# Task to complete
Search the listing below for the string "from" and show each line that contains it.

# Data lines
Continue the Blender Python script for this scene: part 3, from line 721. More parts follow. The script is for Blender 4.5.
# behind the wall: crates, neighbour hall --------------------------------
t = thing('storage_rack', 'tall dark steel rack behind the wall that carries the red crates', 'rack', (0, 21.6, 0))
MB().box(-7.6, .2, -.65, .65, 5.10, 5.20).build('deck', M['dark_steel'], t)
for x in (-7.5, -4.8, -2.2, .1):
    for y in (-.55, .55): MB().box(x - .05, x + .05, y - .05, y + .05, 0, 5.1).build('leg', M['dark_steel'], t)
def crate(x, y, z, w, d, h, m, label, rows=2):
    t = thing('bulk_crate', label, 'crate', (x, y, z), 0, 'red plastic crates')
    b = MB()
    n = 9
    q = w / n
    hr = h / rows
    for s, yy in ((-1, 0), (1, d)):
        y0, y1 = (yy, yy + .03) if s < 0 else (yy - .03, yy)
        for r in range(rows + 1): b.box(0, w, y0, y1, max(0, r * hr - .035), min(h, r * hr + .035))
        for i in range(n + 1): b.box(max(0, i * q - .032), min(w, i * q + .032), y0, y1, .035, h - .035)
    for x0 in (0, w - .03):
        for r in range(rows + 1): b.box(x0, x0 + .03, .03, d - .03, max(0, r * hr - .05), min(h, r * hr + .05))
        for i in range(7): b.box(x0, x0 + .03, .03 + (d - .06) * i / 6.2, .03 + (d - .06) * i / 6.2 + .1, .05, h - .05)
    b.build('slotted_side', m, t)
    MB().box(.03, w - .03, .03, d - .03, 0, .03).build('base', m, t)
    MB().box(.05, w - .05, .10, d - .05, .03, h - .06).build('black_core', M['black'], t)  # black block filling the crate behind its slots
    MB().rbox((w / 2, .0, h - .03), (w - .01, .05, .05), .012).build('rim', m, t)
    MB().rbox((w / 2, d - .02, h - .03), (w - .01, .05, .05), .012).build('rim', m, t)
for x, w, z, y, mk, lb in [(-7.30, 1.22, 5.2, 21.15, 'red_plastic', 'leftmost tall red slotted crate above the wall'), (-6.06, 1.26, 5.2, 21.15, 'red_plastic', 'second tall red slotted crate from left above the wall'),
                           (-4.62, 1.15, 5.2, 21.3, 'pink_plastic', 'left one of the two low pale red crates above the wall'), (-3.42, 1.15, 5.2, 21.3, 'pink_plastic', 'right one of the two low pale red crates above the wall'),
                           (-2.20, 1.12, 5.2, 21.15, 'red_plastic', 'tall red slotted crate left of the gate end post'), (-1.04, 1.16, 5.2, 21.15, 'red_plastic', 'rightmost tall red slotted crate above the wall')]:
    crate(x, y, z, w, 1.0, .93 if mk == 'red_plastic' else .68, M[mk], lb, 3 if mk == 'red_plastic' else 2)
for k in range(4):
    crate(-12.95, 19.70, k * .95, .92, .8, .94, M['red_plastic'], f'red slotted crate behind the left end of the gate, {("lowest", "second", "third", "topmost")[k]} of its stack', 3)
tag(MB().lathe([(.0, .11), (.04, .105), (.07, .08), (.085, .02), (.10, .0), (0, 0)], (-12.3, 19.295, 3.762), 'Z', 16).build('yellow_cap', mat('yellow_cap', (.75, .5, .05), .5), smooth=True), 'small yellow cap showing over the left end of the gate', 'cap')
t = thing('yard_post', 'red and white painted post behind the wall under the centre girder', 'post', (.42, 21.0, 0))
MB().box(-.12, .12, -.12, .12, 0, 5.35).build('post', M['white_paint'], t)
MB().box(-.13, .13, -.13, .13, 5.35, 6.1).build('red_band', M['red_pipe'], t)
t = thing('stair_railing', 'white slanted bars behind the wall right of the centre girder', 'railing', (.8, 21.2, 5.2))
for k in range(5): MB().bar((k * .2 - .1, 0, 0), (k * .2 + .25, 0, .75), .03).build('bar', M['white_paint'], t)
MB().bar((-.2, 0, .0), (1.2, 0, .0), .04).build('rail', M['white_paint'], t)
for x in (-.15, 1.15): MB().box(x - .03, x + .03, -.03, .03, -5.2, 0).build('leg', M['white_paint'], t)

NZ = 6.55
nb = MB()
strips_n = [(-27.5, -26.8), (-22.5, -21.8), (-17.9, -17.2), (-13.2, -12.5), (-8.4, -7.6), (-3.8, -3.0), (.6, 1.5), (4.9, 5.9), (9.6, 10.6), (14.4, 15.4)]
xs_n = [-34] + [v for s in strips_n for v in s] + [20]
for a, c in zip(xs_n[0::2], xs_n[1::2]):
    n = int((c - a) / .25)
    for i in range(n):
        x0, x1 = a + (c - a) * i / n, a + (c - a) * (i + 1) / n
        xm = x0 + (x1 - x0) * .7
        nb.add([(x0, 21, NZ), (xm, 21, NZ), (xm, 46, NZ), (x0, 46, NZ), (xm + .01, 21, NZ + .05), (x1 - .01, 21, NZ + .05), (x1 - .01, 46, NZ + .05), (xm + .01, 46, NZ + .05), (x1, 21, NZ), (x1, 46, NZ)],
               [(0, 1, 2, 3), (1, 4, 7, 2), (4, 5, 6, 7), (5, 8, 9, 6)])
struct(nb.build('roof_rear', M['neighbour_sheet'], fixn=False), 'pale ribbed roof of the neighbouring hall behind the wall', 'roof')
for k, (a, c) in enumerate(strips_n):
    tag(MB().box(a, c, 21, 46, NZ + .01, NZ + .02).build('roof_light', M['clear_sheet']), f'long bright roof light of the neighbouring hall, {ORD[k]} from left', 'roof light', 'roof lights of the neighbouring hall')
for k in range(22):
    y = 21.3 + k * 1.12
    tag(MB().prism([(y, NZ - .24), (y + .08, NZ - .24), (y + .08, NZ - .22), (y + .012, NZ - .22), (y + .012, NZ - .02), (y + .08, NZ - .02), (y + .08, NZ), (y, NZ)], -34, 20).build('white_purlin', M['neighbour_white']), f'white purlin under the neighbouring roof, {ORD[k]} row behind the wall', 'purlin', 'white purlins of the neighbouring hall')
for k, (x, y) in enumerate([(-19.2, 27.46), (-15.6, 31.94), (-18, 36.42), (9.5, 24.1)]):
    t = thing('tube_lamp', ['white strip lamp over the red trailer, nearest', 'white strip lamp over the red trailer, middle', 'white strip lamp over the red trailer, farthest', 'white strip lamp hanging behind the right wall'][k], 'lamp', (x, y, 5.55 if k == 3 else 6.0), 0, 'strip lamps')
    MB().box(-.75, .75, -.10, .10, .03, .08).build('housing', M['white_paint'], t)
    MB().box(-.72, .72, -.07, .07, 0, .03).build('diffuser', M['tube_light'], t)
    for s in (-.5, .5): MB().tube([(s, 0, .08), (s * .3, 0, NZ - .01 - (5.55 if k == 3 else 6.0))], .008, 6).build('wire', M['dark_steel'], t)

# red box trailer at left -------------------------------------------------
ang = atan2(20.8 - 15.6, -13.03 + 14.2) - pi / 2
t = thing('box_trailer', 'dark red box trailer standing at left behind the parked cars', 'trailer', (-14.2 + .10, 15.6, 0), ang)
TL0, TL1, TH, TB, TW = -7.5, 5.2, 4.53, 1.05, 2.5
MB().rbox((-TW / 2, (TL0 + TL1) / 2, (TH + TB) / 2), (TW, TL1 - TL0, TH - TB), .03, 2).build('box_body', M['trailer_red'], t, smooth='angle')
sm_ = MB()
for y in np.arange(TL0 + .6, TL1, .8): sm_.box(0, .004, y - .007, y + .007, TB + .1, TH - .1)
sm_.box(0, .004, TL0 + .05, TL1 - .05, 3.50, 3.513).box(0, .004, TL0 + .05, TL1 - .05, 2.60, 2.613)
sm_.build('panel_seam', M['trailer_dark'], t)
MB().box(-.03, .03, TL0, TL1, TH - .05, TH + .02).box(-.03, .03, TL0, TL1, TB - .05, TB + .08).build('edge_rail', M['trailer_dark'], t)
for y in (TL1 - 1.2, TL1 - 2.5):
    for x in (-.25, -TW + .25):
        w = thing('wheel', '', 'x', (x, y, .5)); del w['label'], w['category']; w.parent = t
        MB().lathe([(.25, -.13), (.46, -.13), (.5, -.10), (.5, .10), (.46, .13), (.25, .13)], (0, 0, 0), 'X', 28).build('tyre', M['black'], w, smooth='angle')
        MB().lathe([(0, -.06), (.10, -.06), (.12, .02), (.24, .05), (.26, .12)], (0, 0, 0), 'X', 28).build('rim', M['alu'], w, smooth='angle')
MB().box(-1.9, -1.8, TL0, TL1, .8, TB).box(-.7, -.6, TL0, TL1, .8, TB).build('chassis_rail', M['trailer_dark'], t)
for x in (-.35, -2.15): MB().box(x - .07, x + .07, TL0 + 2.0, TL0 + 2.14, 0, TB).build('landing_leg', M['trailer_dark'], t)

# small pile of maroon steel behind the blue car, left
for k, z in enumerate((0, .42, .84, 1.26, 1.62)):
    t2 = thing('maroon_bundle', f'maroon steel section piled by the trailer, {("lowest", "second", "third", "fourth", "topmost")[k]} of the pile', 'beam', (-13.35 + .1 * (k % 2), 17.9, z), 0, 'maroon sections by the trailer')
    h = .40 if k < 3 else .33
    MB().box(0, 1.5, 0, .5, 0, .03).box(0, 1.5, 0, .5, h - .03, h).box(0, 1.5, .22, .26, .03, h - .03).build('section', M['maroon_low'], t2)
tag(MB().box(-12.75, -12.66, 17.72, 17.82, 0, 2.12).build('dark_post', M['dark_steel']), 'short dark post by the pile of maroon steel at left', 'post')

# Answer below
Continue the Blender Python script for this scene: part 3, from line 721. More parts follow. The script is for Blender 4.5.
for x, w, z, y, mk, lb in [(-7.30, 1.22, 5.2, 21.15, 'red_plastic', 'leftmost tall red slotted crate above the wall'), (-6.06, 1.26, 5.2, 21.15, 'red_plastic', 'second tall red slotted crate from left above the wall'),
    tag(MB().box(a, c, 21, 46, NZ + .01, NZ + .02).build('roof_light', M['clear_sheet']), f'long bright roof light of the neighbouring hall, {ORD[k]} from left', 'roof light', 'roof lights of the neighbouring hall')